Parliament removes legislation outlawing cross-dressing
GEORGETOWN, Guyana:
Nearly three years after the Trinidad-based Caribbean Court of Justice (CCJ) ruled as unconstitutional, a law in Guyana, which makes it a criminal offence for a man or a woman to appear in a public place while dressed in clothing of the opposite sex for an “improper purpose”, Parliament on Tuesday has agreed to its removal from the Summary Jurisdiction Offences Act.

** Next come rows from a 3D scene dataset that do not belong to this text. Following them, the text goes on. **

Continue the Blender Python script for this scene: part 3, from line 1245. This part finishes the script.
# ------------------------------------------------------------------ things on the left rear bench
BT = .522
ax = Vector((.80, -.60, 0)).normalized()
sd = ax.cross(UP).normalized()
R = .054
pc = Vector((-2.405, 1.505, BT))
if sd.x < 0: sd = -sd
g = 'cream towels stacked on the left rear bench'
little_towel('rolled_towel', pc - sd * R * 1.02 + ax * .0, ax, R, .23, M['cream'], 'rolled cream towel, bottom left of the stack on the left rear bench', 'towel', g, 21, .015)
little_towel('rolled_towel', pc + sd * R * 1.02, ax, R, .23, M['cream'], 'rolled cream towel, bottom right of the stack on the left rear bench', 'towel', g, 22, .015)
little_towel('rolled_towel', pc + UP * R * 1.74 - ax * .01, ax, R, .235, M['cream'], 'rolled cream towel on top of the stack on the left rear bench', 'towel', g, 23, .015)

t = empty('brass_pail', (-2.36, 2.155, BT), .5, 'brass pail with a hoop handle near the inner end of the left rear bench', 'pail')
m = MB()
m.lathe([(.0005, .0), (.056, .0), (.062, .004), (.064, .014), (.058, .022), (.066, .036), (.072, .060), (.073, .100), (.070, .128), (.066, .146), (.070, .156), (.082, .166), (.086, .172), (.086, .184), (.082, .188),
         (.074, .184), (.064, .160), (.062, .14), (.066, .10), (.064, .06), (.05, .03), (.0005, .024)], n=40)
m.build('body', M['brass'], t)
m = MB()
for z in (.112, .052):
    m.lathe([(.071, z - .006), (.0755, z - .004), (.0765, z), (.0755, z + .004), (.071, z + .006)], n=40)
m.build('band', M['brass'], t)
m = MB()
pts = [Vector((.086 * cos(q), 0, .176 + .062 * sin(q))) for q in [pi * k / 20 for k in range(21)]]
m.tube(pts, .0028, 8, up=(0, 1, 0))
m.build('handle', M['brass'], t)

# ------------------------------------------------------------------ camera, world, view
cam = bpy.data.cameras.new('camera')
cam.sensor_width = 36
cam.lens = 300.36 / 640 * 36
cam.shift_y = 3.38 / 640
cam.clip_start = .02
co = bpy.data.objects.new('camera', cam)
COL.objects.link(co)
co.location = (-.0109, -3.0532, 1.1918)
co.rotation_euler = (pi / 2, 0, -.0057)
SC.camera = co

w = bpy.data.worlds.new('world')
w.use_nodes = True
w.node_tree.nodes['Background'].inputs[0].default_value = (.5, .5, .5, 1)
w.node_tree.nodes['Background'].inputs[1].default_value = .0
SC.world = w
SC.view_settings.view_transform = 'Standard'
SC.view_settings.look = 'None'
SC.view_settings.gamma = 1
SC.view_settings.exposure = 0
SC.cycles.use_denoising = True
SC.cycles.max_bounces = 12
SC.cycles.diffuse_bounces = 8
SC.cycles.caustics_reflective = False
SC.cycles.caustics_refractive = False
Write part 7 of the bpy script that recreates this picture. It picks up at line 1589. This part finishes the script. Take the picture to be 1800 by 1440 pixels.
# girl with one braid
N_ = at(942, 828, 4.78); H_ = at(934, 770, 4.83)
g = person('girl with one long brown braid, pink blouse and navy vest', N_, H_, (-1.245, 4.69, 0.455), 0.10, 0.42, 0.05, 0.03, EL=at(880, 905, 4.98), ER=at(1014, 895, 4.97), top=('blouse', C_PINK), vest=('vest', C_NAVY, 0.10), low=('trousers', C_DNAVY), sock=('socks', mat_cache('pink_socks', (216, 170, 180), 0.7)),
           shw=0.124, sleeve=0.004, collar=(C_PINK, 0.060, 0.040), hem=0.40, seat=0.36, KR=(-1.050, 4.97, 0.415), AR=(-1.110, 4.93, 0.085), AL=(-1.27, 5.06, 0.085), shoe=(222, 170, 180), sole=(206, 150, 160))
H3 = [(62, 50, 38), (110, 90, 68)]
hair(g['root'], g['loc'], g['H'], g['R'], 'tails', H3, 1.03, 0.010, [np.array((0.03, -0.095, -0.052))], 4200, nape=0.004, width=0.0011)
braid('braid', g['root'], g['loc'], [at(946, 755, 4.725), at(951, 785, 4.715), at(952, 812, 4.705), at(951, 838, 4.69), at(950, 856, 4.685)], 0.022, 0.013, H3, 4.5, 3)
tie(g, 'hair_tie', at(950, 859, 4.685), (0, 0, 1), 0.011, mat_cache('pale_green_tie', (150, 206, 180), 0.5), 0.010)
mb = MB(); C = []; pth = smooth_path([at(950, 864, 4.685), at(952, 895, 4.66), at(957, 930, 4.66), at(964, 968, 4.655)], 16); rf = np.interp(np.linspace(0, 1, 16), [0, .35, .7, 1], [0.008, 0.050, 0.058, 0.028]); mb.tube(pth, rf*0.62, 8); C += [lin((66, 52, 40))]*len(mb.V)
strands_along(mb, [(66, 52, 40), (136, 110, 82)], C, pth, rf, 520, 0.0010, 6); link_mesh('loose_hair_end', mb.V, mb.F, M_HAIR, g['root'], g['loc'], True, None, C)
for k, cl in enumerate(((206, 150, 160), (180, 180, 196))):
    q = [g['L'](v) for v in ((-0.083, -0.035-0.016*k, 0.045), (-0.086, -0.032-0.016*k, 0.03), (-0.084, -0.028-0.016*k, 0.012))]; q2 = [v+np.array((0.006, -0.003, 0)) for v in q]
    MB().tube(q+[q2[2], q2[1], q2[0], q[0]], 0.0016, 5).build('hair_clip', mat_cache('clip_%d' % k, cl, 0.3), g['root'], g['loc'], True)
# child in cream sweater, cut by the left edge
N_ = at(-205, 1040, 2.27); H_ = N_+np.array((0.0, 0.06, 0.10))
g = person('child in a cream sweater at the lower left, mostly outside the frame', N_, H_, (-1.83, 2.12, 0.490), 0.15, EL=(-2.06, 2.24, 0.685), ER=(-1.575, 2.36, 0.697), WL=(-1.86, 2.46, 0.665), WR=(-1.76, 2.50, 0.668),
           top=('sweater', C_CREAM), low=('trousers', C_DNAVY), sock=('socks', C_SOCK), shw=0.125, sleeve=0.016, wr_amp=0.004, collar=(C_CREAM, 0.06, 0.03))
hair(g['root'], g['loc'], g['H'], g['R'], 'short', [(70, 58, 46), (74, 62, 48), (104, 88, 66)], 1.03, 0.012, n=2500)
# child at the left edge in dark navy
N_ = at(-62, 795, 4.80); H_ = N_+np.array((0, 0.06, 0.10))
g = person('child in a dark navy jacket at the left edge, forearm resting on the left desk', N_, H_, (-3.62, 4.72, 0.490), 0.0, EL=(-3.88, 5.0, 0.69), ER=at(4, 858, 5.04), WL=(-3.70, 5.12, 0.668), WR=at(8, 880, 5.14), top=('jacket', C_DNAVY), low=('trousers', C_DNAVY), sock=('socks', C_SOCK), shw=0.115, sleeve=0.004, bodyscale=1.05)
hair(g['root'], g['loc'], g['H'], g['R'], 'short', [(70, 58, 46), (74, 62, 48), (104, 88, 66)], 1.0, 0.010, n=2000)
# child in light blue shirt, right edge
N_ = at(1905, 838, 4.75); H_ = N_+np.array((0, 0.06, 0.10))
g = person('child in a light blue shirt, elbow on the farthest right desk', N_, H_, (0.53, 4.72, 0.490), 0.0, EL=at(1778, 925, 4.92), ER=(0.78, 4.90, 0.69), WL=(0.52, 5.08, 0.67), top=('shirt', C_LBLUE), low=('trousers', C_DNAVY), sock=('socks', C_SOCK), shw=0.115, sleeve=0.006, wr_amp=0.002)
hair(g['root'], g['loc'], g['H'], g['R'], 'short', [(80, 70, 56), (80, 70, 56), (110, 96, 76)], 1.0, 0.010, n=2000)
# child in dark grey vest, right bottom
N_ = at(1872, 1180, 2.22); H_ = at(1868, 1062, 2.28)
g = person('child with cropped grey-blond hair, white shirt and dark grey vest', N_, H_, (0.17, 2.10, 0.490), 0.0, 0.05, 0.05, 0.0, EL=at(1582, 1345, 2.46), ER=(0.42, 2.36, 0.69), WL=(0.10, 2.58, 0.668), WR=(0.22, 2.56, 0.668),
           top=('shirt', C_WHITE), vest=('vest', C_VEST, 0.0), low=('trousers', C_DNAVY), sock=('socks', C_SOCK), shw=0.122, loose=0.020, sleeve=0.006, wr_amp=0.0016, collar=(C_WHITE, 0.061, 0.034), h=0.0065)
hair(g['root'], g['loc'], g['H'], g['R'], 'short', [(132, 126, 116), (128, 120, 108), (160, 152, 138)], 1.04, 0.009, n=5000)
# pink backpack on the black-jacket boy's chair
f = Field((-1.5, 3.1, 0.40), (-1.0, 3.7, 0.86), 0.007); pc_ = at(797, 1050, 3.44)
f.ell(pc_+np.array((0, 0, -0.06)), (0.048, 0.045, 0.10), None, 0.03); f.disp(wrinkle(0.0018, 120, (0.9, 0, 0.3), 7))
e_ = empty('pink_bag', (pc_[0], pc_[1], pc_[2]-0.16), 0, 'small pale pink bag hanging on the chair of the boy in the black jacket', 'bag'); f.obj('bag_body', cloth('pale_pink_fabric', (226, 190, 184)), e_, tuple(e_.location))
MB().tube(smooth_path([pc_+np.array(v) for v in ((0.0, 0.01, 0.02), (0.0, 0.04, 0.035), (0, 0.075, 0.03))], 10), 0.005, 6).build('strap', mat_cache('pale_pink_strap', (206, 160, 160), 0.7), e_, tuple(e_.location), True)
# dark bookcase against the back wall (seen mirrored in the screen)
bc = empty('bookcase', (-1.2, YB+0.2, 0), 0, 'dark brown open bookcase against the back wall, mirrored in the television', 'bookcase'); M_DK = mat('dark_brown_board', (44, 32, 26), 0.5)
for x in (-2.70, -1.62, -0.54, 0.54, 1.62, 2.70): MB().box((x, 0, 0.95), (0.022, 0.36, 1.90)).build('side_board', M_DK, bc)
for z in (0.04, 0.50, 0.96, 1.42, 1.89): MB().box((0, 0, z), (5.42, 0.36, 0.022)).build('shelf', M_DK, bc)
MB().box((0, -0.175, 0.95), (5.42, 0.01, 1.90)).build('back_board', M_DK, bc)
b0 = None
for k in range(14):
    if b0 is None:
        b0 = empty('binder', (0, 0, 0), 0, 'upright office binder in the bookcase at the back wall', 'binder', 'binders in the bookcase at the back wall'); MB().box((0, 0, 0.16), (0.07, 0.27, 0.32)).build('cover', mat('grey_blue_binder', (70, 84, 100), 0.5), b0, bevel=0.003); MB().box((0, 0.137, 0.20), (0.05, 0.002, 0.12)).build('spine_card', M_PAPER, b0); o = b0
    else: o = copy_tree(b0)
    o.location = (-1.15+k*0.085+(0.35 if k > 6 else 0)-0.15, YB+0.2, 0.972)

On November 13, 2018, the CCJ, Guyana’s highest court in ruling the law unconstitutional, noted “difference is as natural a thing as breathing. Infinite varieties exist of everything under the sun (and) that civilised society has a duty to accommodate suitable differences among human beings.”Attorney General and Minister of Legal Affairs, Anil Nandlall, in piloting the amendment to the Act, told legislators that “it is the duty of this House, having been directed by the declaratory orders made by the peak of our judicial hierarchical structure, it is the duty of this House now to remove that repulsive provision from the laws”.
He was critical of those, particularly within the Christian community who continue to maintain that cross-dressing offends moral values.
“I’m told that some people have some strong Christian views. Well, in a liberal secular society , in a democratic nation you’re entitled to those views but the Constitution says, civil liberties say that those people are also entitled to dress in that way,” he said.